Thank You For the Lessons
You're never going to forget him. You're always going to love the color of his eyes, and you're always going to search for someone with the same contagious laugh. You're never going to fully get over him. You're going to have those nights when all the regret and pain comes rushing back. you're going to miss him with all of your heart.
But you're going to be okay.
It all starts when we’re young, the lessons. We are tiny toddlers waddling around, learning to walk and talk. And before you know it, we’re grown, hauling all this baggage over the years, hoarding everything, and picking up the pieces. Even after going through hell and back, we’re still here, and the world keeps spinning, whether we like it or not.
So, I want to say thank you. Thank you for the lessons. There are times I wish I didn’t have to go through those lessons, but I don't think I really had a choice. Thank you for teaching me what love feels like, how intense the word love can be, as well as the aching void it causes when it fades away. Thank you for loving me, even if I didn’t feel like you did at the time. I wish I had because now that that love is gone, I realize I wasted all that time worrying. So, thank you for teaching me to live in the moment. Thank you for teaching me to be strong and resilient, as without that lesson, I would’ve never made it through. Thank you for making me feel inferior because it taught me my worth. It taught me that I am worth more than you made me feel and to protect my peace. I didn’t like the way I learned the things you taught me, but I suppose I had to one way or another.
And so, I’m grateful for all the lessons you taught me, no matter how bad it hurt. I’m grateful for the lessons I’ve learned from the jagged edges of your love, as it carved me into a survivor, even though I would've traded the pain for a gentler touch.

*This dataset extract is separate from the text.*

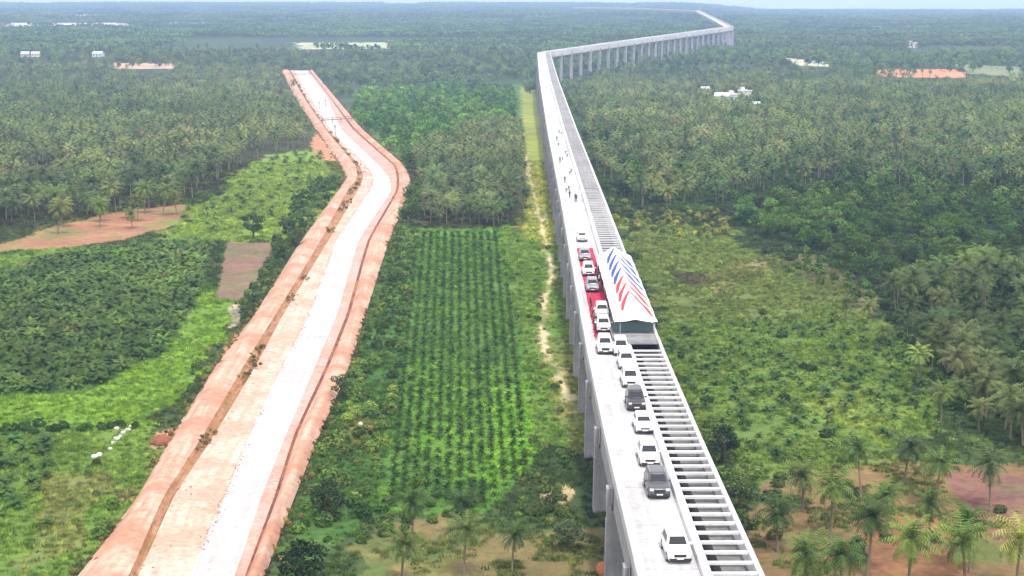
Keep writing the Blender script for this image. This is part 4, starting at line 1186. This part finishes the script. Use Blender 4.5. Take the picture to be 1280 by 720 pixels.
# valance hanging along the eaves, posts, and the tie rods across
for v, nm in ((-1, 'valance'), (1, 'valance')):
    Vv = []
    for i in range(nf + 1):
        a = roof_pt(i / nf, v); sc_ = .22 + .06 * math.cos(i * math.pi / 2)
        Vv += [tuple(a + np.array([0, 0, -.01])), tuple(a + np.array([0, 0, -sc_]))]
    link(nm, mesh_data(nm, Vv, [(2 * i, 2 * i + 2, 2 * i + 3, 2 * i + 1) for i in range(nf)], [mcloth]), cn)
mpost = plain('canopy_post', (.55, .56, .58), .4, .5)
for k in range(9):
    f = .008 + k * .123
    for v, zb in ((-.72, .0), (.88, .55)):
        a = roof_pt(f, v); t = MB(); zz = on_path(TS0 + (TS1 - TS0) * f, 0, zb)[2] - CO[2]
        t.tube([(a[0], a[1], zz), (a[0], a[1], a[2] - .02)], [.045, .045], 8); t.build('post', [mpost], cn)
# the stage the canopy stands over at its front end
st_ = tag(empty('stage_platform', tuple(on_path(S_PLAT0, 1.4, 0))), 'low grey stage platform in front of and under the near end of the canopy', 'stage')
AO_keep = AO; AO = Vector(st_.location)
sweep('platform_top', [(-1.25, .62), (4.12, .62), (4.12, .74), (-1.25, .74)], M['coverc'], S_PLAT0, S_PLAT0 + 16, parent=st_)
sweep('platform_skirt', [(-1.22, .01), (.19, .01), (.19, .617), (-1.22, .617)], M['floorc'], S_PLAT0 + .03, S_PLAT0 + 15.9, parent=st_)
AO = AO_keep
# front cloth and seats inside
mteal = plain('teal_backdrop', (.10, .19, .18), .6)
q0, q1 = on_path(TS0 + 2.2, -1.0) , on_path(TS0 + 2.2, 4.05)
t = MB(); z = q0[2] + .745
t.add([(q0[0], q0[1], z), (q1[0], q1[1], z), (q1[0], q1[1], z + 1.05), (q0[0], q0[1], z + 1.05), (q0[0], q0[1] + .05, z), (q1[0], q1[1] + .05, z), (q1[0], q1[1] + .05, z + 1.05), (q0[0], q0[1] + .05, z + 1.05)], [(0, 1, 2, 3), (5, 4, 7, 6), (3, 2, 6, 7), (1, 5, 6, 2), (4, 0, 3, 7)])
tag(t.build('stage_screen', [mteal]), 'dark teal cloth screen standing under the front edge of the striped canopy', 'screen')
mrail = plain('platform_rail', (.5, .5, .52), .4, .6)
rb = tag(empty('guard_rail', tuple(on_path(S_PLAT0 + .3, 1, .6))), 'grey metal guard rail across the end of the canopy platform', 'railing')
GO = np.array(rb.location)
for u in (-1.15, .2, 1.5, 2.8, 4.05):
    a = on_path(S_PLAT0 + .3, u, .745) - GO; t = MB(); t.tube([tuple(a), tuple(a + [0, 0, 1.0])], [.03, .03], 6); t.build('post', [mrail], rb)
for zz in (.5, 1.0):
    a, c_ = on_path(S_PLAT0 + .3, -1.15, .745 + zz) - GO, on_path(S_PLAT0 + .3, 4.05, .745 + zz) - GO; t = MB(); t.tube([tuple(a), tuple(c_)], [.028, .028], 6); t.build('rail', [mrail], rb)

# ------------------------------------------------------------------ people
MP = {'skin': plain('skin', (.22, .115, .07), .6), 'hair': plain('hair', (.012, .01, .009), .6), 'white': plain('white_shirt', (.72, .72, .72), .85), 'dark': plain('dark_trousers', (.025, .025, .03), .85),
      'blue': plain('blue_shirt', (.06, .10, .25), .85), 'purple': plain('purple_cloth', (.13, .05, .17), .85), 'khaki': plain('khaki', (.24, .18, .10), .85), 'red': plain('red_shirt', (.35, .05, .06), .85)}
def body(pose):
    """one grown figure: skeleton with a radius at every joint"""
    step, arm = pose
    J = [(0, 0, .95), (0, 0, 1.12), (0, .01, 1.32), (0, .01, 1.46), (0, 0, 1.52), (0, -.01, 1.60), (0, -.015, 1.69), (0, 0, 1.73)]
    Rr = [(.15, .11), (.135, .10), (.165, .11), (.10, .08), (.052, .052), (.085, .095), (.088, .10), (.055, .065)]
    E = [(0, 1), (1, 2), (2, 3), (3, 4), (4, 5), (5, 6), (6, 7)]
    def chain(root, pts, rad):
        p = root
        for q, r_i in zip(pts, rad): J.append(q); Rr.append((r_i, r_i)); E.append((p, len(J) - 1)); p = len(J) - 1
    for sg in (-1, 1):
        k = sg * step
        chain(0, [(sg * .09, 0, .86), (sg * .10, -.10 * k - .02, .48), (sg * .10, .16 * -k + .06 * abs(step), .09), (sg * .11, .16 * -k - .12 + .06 * abs(step), .035)], [.095, .062, .042, .036])
        chain(2, [(sg * .19, .01, 1.40), (sg * .24, .05 * k + .02, 1.12), (sg * (.24 - .10 * arm), -.08 - .12 * arm + .08 * k, .90 + .16 * arm), (sg * (.235 - .14 * arm), -.12 - .16 * arm + .1 * k, .80 + .22 * arm)], [.062, .046, .034, .03])
    me = bpy.data.meshes.new('figure'); me.from_pydata(J, E, []); o = bpy.data.objects.new('figure', me); COL.objects.link(o)
    md = o.modifiers.new('s', 'SKIN'); md.use_smooth_shade = True
    for v, r_i in zip(me.skin_vertices[0].data, Rr): v.radius = r_i
    me.skin_vertices[0].data[0].use_root = True
    sb = o.modifiers.new('d', 'SUBSURF'); sb.levels = 1; sb.render_levels = 1
    dg = bpy.context.evaluated_depsgraph_get()
    m2 = bpy.data.meshes.new_from_object(o.evaluated_get(dg))
    bpy.data.objects.remove(o)
    # a nose, so that the face has a front
    return m2
BODY = [body(p) for p in ((0, 0), (.9, 0), (-.7, .6), (.2, 1.0))]
def person(i, px, py, shirt, legs, label, group=None, face=None):
    s, u = s_of(px, py); q = on_path(s, u, .004)
    o = link('person', BODY[i % 4].copy(), None, tuple(q))
    me = o.data; me.materials.clear()
    for k in ('skin', shirt, legs, 'hair'): me.materials.append(MP[k])
    mi = []
    for p_ in me.polygons:
        c = p_.center
        if c.z > 1.66 or (c.z > 1.58 and c.y > .02): mi.append(3)
        elif c.z > 1.49: mi.append(0)
        elif abs(c.x) > .2 and c.z < 1.12 or c.z < .06 or (c.y < -.2 and c.z > .8): mi.append(0)
        elif c.z > .93: mi.append(1)
        else: mi.append(2)
    me.polygons.foreach_set('material_index', mi)
    o.rotation_euler = (0, 0, heading(s) + (face if face is not None else random.uniform(-.6, .6)))
    o.scale = (1, 1, 1)
    tag(o, label, 'person', group)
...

When I walked away from you, I left with fewer pieces than I came with. My heart has shattered a million times, and I've picked up as many pieces as I could, but you also scarred my soul, my being. I’m afraid I will forever carry the weight of the pain you caused me, but at least I learned from it. I learned from everything you put me through and came back stronger. I didn’t come out of it the way I liked, and not in the way I wished to be stronger, but I have. I now know to put up barriers, to limit my speech, to limit my love. Rather contradicting, right? Saying I’m learning to love myself while also oppressing my emotions? The duality of man.
I still yearn for your warmth, your comfort, but reality demands a different path. No one always gets their way, I suppose.
I miss you, and I don’t know if the longing will ever fade, though I know I must move forward. Because, when I’m on my bathroom floor crying out in a pool of my tears, time doesn’t stop no matter how much I wish it would, and time is valuable. Before you, I had goals. I wanted to get into med school, learn about quantum mechanics, speak at conferences, but I just fell for you a little too hard. But now that it’s over, I must continue to live, and I cannot live on the bathroom floor forever. I do not wish to waste my life hurting and focusing on the pain. I might always hurt, but I would like to make the most of what I can.
So this is why I think it’s time to say goodbye, and that is exactly what I am doing. But I would also like to say thank you. Thank you for teaching me everything you did. Thank you for all the lessons because I would not be who I am today without them. And although I am not perfectly content with where I am in life, I am learning to heal and love myself, so I must say thank you. Thank you for the lessons.